* Set problem
Pull out exactly the lines from the line containing "Write a Blender" to the line containing "bpy.data.objects.remove(o)", both lines included, with pictures removed from the copy.

# # # # #

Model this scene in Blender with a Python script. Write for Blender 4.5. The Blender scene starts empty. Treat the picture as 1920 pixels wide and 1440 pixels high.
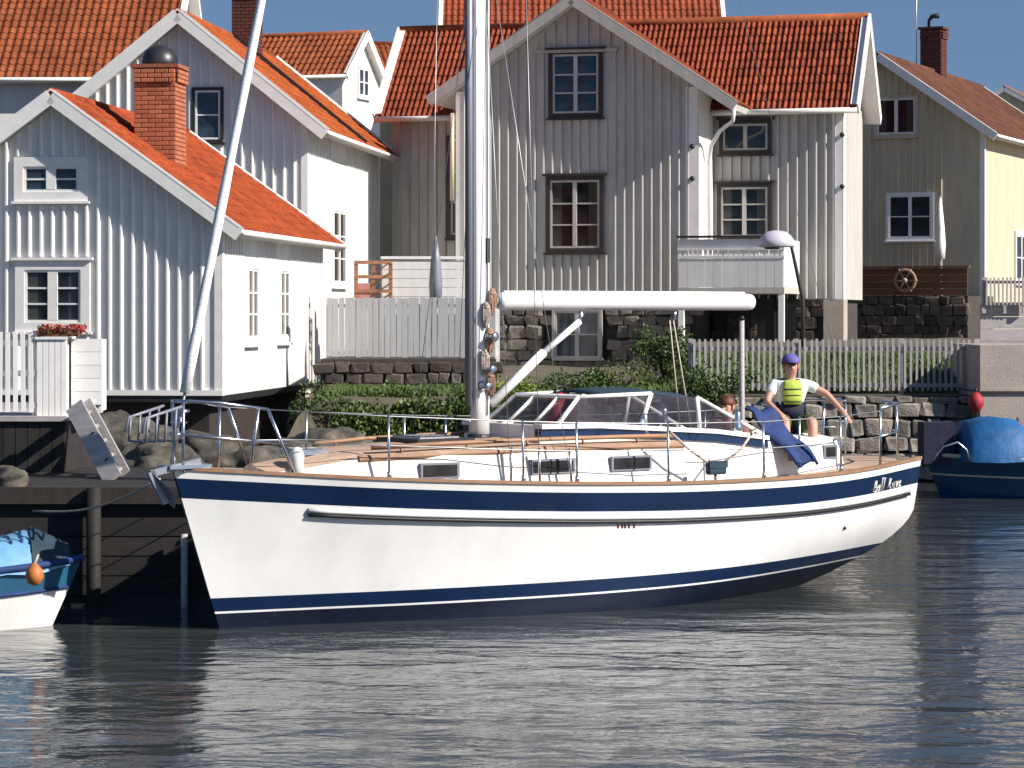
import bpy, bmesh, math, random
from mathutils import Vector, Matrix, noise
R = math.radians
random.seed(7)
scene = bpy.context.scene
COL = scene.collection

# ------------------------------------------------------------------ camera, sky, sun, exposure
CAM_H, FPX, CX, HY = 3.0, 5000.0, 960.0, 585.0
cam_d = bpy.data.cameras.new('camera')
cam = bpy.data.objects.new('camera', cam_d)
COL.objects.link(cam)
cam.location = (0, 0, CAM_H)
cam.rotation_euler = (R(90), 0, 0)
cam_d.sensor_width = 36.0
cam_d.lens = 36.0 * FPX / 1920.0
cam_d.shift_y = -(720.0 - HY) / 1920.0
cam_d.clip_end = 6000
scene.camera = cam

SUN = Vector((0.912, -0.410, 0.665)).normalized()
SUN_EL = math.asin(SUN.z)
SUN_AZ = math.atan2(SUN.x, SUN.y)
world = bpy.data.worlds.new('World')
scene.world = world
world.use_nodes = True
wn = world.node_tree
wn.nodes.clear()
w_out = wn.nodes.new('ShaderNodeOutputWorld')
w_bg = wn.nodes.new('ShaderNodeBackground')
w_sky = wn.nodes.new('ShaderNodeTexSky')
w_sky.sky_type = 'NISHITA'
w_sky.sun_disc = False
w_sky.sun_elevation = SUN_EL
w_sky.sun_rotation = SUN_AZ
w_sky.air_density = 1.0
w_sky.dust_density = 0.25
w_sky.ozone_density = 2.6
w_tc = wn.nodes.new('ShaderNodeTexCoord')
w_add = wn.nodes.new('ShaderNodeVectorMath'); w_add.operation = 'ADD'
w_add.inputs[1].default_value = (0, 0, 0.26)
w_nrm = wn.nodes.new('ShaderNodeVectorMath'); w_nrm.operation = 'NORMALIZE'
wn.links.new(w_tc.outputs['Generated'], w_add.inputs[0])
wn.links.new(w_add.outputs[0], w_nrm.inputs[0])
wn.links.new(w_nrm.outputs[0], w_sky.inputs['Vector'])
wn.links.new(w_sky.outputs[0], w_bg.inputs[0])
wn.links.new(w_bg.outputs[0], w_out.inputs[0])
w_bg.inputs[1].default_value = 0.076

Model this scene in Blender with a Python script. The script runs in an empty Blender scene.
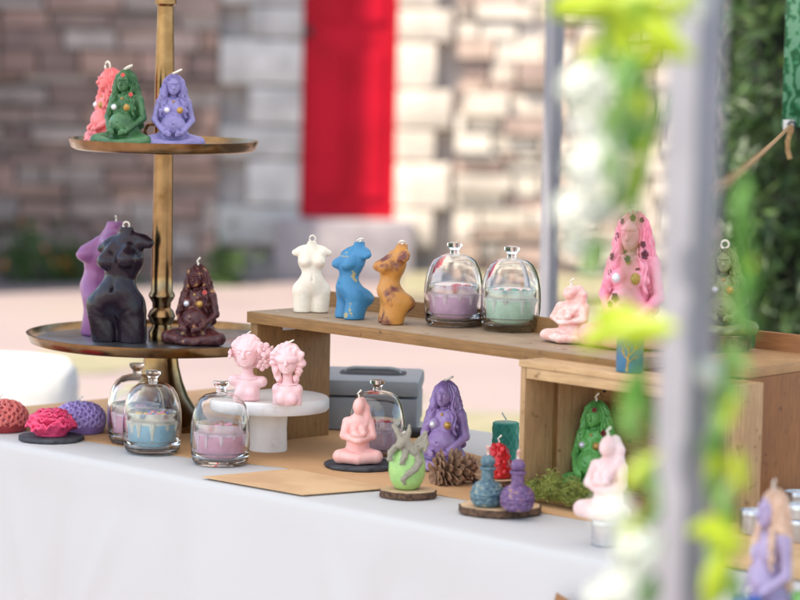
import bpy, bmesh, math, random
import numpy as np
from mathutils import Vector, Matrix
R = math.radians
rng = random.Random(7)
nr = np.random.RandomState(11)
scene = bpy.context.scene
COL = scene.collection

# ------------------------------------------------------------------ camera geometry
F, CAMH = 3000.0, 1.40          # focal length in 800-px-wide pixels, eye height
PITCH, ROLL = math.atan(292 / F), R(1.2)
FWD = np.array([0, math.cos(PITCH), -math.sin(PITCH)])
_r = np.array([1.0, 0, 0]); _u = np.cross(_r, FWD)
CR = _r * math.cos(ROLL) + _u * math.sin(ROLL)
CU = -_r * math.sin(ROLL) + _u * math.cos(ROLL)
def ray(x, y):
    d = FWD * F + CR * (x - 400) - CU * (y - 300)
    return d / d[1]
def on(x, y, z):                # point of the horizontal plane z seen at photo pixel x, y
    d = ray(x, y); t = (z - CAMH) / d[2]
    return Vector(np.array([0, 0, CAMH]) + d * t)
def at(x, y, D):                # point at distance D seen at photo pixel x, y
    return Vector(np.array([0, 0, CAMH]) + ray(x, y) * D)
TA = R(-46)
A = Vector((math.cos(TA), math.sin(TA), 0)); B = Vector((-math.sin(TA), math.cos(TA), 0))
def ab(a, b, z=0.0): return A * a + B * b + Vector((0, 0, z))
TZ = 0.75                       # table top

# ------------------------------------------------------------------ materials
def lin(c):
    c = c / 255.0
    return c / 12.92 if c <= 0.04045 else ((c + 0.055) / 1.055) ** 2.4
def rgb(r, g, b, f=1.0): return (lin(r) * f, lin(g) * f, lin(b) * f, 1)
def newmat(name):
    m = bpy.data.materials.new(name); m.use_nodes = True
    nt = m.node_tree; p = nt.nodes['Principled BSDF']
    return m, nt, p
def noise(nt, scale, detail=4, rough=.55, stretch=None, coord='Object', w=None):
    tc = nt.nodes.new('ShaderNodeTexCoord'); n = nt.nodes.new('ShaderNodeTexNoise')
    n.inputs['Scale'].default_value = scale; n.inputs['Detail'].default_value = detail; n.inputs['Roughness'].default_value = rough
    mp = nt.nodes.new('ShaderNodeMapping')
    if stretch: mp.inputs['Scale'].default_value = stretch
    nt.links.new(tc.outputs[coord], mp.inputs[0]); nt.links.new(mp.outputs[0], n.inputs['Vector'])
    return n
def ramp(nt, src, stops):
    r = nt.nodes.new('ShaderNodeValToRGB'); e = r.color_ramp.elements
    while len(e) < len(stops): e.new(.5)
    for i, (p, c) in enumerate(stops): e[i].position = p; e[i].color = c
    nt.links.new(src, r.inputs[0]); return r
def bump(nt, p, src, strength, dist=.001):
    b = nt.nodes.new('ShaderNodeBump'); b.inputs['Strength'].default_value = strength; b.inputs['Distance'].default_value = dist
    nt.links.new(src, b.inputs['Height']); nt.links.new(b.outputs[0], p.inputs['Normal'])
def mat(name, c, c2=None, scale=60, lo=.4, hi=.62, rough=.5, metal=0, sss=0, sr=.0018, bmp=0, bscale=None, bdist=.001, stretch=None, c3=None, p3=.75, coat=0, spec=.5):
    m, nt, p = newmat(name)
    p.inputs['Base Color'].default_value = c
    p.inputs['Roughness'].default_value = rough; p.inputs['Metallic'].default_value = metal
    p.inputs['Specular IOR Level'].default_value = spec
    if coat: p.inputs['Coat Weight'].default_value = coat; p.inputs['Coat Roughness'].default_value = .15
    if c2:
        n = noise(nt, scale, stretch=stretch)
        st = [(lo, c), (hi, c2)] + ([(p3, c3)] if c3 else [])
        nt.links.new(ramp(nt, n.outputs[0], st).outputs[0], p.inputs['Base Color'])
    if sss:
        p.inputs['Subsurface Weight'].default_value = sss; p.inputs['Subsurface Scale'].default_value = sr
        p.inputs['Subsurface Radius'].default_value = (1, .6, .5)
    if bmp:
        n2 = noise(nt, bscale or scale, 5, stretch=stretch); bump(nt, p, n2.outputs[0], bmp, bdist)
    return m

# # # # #

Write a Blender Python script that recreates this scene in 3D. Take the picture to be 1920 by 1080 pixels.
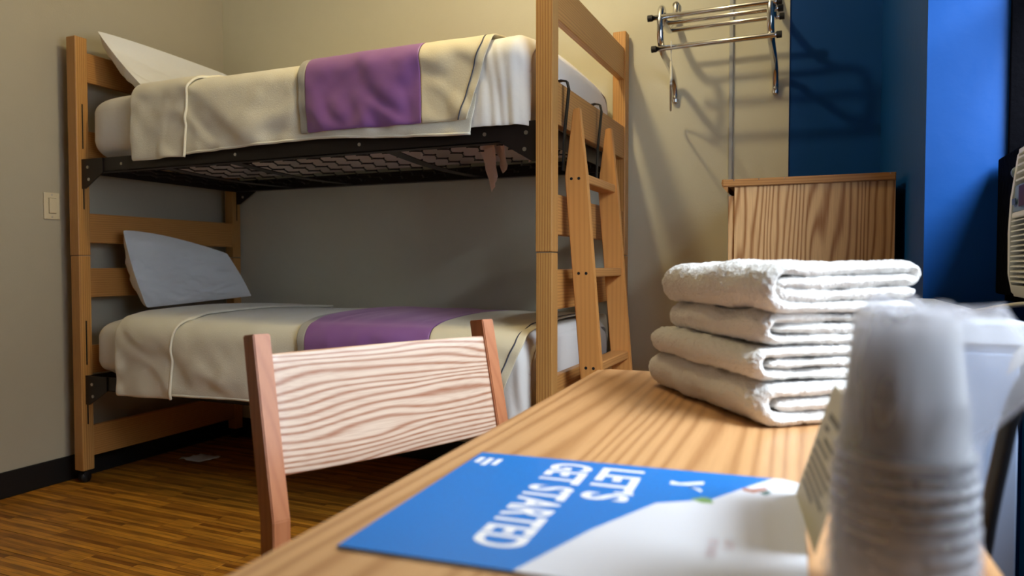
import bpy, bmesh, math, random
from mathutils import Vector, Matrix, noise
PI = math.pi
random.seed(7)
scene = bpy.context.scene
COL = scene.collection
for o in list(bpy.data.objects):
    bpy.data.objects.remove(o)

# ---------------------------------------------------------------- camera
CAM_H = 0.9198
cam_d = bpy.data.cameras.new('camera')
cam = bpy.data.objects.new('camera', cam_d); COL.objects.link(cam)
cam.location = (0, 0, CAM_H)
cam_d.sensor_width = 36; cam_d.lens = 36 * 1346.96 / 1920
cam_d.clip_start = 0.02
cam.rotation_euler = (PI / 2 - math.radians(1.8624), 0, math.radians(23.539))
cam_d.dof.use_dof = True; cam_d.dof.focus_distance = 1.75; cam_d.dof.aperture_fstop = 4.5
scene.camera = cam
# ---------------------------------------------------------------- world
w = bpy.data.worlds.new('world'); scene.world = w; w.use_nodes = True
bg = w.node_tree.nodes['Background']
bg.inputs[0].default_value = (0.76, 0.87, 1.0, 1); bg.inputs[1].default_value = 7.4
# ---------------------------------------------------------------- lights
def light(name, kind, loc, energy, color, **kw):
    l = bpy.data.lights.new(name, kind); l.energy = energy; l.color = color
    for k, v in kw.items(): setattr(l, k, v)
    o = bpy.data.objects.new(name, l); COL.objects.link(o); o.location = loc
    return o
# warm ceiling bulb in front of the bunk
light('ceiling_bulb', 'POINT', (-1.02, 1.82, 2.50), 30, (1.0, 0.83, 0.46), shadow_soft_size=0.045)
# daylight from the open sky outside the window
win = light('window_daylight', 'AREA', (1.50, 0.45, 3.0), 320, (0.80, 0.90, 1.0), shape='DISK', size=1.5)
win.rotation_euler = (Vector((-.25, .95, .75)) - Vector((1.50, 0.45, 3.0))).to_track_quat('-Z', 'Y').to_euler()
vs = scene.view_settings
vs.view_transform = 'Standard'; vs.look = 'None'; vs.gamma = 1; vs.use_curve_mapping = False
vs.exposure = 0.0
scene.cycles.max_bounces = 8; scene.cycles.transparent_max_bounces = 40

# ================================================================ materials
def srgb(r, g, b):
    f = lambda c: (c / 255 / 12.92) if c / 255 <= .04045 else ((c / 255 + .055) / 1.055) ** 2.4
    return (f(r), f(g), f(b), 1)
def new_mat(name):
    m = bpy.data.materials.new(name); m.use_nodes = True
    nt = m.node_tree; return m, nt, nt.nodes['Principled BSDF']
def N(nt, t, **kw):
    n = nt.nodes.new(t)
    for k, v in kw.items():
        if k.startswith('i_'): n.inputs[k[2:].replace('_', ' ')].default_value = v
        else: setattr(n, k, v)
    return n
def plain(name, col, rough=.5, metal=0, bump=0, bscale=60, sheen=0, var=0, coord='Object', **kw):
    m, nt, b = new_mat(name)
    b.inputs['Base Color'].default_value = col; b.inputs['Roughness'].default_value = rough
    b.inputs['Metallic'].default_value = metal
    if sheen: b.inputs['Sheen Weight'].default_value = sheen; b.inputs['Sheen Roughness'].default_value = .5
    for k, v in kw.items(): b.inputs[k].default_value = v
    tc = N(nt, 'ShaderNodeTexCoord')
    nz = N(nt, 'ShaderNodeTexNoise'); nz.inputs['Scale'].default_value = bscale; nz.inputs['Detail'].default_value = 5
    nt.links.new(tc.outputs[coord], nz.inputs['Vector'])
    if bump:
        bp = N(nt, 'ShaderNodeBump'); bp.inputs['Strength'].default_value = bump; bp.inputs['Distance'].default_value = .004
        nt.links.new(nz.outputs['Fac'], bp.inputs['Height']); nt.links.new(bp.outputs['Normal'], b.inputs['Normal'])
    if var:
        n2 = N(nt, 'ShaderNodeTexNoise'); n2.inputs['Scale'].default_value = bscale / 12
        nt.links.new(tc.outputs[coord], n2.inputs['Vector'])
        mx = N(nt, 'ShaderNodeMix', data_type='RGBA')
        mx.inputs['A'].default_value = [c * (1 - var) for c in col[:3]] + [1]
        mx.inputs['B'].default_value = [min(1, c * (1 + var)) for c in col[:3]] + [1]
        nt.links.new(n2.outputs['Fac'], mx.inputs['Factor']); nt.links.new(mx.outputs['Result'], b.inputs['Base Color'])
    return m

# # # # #

* Task result
Write a Blender Python script that recreates this scene in 3D. Take the picture to be 1920 by 1080 pixels.
import bpy, bmesh, math, random
from mathutils import Vector, Matrix, noise
PI = math.pi
random.seed(7)
scene = bpy.context.scene
COL = scene.collection
for o in list(bpy.data.objects):
    bpy.data.objects.remove(o)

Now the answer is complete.